INSTRUCTIONS FOR THE TASK: Among the entries below, please repeat exactly and only the lines from the line containing "What Blender Python" to the line containing "return (X,Y,-SL*Y+h)", both lines included.

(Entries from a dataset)
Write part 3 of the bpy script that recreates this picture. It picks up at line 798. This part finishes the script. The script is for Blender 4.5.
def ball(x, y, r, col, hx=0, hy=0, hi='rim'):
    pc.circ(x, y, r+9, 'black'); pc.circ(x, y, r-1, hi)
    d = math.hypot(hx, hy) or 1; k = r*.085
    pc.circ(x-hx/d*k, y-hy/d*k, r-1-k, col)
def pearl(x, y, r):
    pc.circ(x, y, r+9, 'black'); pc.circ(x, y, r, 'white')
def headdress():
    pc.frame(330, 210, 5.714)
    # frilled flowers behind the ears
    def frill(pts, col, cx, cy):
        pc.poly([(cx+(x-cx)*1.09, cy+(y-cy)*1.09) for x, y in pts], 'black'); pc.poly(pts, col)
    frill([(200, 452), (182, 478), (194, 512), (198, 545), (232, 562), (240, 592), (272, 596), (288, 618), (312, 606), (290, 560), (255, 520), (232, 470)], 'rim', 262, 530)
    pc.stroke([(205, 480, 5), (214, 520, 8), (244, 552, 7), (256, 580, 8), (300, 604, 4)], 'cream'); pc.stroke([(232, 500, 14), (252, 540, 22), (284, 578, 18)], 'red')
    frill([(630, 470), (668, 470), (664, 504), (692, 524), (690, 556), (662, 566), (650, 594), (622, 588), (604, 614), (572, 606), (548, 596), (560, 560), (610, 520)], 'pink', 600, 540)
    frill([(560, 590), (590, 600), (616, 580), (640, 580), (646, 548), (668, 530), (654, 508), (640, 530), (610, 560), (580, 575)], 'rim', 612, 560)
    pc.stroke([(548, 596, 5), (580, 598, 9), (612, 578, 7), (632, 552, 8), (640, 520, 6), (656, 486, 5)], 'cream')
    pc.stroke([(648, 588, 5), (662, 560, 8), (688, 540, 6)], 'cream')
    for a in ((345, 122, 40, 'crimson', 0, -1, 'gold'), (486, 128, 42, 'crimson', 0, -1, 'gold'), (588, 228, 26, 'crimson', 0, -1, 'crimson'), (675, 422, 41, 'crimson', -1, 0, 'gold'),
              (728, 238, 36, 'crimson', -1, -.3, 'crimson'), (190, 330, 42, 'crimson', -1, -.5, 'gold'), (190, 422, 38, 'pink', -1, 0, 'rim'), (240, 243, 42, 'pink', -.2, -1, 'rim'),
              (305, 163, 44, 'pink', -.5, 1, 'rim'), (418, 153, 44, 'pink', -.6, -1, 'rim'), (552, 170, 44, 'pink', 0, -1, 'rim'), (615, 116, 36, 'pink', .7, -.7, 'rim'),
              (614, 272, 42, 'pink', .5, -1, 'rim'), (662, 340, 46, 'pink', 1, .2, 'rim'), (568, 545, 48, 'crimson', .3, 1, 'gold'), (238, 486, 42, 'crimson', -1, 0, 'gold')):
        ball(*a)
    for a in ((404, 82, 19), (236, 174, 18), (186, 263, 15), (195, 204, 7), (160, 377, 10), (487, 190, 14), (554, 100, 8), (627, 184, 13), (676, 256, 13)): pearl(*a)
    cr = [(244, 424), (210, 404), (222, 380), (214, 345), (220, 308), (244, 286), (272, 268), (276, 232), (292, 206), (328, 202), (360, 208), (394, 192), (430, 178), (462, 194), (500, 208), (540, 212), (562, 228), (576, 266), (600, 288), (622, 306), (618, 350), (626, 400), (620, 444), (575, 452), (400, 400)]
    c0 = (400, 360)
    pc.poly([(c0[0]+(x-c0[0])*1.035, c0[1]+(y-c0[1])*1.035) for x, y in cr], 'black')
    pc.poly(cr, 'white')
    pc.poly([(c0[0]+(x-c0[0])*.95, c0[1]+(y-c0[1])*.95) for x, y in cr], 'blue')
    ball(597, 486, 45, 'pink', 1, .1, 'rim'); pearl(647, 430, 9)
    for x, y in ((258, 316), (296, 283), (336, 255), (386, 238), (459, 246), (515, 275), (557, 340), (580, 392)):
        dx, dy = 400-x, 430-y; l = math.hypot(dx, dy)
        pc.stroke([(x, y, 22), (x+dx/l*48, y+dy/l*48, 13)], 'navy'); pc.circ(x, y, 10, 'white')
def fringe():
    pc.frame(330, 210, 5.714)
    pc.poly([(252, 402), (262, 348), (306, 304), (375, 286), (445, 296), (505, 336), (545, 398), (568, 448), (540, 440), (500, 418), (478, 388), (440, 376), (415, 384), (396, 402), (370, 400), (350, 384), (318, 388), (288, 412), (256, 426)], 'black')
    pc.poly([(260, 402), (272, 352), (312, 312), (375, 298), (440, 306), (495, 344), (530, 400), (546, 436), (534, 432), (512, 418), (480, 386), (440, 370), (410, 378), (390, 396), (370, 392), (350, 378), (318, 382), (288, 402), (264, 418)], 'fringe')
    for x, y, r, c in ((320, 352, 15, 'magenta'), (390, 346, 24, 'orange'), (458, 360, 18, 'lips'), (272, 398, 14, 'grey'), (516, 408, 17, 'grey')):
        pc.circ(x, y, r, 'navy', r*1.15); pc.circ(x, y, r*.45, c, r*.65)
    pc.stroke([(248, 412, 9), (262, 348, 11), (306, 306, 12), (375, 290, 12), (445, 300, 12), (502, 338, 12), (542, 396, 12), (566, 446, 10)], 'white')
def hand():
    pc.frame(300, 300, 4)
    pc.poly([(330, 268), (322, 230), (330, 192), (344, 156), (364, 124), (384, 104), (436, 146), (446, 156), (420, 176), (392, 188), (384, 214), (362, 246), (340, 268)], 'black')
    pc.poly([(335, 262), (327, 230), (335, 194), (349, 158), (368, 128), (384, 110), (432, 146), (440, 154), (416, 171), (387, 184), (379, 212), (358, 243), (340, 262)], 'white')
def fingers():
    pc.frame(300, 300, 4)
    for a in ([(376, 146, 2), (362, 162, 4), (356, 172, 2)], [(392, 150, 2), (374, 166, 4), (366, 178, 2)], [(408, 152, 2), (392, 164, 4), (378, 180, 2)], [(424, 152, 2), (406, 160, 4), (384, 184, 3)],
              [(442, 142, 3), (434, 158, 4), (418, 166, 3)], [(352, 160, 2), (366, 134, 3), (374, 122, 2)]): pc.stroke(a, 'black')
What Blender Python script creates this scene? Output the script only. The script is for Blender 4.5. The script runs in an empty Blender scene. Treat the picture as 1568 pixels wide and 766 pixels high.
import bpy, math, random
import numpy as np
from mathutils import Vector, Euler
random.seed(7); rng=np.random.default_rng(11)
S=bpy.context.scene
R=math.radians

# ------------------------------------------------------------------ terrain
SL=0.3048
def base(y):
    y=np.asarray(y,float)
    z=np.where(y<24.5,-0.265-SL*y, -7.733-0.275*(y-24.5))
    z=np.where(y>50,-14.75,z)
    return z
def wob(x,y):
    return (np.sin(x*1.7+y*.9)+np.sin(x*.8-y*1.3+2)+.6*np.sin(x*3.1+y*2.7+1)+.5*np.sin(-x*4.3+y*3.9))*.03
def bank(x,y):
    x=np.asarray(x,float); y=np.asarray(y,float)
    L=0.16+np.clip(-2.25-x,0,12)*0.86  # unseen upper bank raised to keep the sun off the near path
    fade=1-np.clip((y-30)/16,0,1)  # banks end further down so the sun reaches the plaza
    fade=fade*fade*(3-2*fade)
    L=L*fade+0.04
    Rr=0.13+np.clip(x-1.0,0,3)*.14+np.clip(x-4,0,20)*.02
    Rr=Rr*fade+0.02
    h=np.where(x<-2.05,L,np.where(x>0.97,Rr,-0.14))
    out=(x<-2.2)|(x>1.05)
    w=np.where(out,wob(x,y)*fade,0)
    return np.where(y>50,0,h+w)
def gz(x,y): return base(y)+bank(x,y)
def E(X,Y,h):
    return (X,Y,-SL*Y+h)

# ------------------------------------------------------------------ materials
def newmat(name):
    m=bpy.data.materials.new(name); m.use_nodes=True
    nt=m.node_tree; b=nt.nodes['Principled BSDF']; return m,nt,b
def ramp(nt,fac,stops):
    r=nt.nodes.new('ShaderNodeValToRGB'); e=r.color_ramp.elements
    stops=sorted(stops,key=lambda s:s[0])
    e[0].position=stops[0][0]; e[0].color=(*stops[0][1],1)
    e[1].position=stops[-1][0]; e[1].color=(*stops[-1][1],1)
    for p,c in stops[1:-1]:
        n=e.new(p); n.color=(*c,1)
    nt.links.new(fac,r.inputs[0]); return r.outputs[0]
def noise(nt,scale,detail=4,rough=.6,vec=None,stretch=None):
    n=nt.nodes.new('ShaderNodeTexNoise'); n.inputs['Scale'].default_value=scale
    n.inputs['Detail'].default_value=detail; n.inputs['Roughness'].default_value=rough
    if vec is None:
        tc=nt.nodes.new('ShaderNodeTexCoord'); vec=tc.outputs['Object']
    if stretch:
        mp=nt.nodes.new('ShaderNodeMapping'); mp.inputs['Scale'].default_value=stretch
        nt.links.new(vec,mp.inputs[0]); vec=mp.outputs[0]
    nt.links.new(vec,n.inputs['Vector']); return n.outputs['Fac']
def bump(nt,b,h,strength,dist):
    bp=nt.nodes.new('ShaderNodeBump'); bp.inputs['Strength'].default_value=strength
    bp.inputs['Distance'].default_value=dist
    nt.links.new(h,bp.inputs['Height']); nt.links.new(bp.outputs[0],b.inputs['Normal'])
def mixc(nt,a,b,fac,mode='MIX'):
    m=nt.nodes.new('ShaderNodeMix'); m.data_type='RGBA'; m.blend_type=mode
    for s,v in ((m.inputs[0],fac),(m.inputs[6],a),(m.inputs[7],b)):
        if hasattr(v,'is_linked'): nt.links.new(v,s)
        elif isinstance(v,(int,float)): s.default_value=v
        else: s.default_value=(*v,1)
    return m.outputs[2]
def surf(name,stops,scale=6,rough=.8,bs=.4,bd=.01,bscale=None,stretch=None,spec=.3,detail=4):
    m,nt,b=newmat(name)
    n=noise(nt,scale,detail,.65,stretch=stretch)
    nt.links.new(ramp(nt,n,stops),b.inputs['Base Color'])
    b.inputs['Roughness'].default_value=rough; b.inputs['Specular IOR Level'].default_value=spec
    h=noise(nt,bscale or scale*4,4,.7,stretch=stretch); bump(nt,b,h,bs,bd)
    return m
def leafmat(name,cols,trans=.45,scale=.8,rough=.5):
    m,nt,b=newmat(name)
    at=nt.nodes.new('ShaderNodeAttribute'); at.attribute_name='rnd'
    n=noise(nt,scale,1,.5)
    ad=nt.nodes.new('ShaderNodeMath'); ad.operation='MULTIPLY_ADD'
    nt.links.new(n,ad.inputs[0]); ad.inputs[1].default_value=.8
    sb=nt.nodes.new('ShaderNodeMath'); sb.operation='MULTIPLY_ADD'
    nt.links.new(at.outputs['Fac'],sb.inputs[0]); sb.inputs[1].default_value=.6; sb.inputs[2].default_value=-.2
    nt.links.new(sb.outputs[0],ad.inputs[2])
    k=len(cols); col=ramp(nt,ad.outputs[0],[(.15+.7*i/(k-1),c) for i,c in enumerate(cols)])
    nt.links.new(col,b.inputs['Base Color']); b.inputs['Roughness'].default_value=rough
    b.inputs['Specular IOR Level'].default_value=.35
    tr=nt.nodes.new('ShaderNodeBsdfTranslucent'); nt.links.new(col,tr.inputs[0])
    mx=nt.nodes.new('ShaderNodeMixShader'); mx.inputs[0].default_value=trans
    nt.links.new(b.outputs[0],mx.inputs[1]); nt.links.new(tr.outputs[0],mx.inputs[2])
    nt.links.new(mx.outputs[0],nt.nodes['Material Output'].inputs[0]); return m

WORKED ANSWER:
What Blender Python script creates this scene? Output the script only. The script is for Blender 4.5. The script runs in an empty Blender scene. Treat the picture as 1568 pixels wide and 766 pixels high.
import bpy, math, random
import numpy as np
from mathutils import Vector, Euler
random.seed(7); rng=np.random.default_rng(11)
S=bpy.context.scene
R=math.radians

# ------------------------------------------------------------------ terrain
SL=0.3048
def base(y):
    y=np.asarray(y,float)
    z=np.where(y<24.5,-0.265-SL*y, -7.733-0.275*(y-24.5))
    z=np.where(y>50,-14.75,z)
    return z
def wob(x,y):
    return (np.sin(x*1.7+y*.9)+np.sin(x*.8-y*1.3+2)+.6*np.sin(x*3.1+y*2.7+1)+.5*np.sin(-x*4.3+y*3.9))*.03
def bank(x,y):
    x=np.asarray(x,float); y=np.asarray(y,float)
    L=0.16+np.clip(-2.25-x,0,12)*0.86  # unseen upper bank raised to keep the sun off the near path
    fade=1-np.clip((y-30)/16,0,1)  # banks end further down so the sun reaches the plaza
    fade=fade*fade*(3-2*fade)
    L=L*fade+0.04
    Rr=0.13+np.clip(x-1.0,0,3)*.14+np.clip(x-4,0,20)*.02
    Rr=Rr*fade+0.02
    h=np.where(x<-2.05,L,np.where(x>0.97,Rr,-0.14))
    out=(x<-2.2)|(x>1.05)
    w=np.where(out,wob(x,y)*fade,0)
    return np.where(y>50,0,h+w)
def gz(x,y): return base(y)+bank(x,y)
def E(X,Y,h):
    return (X,Y,-SL*Y+h)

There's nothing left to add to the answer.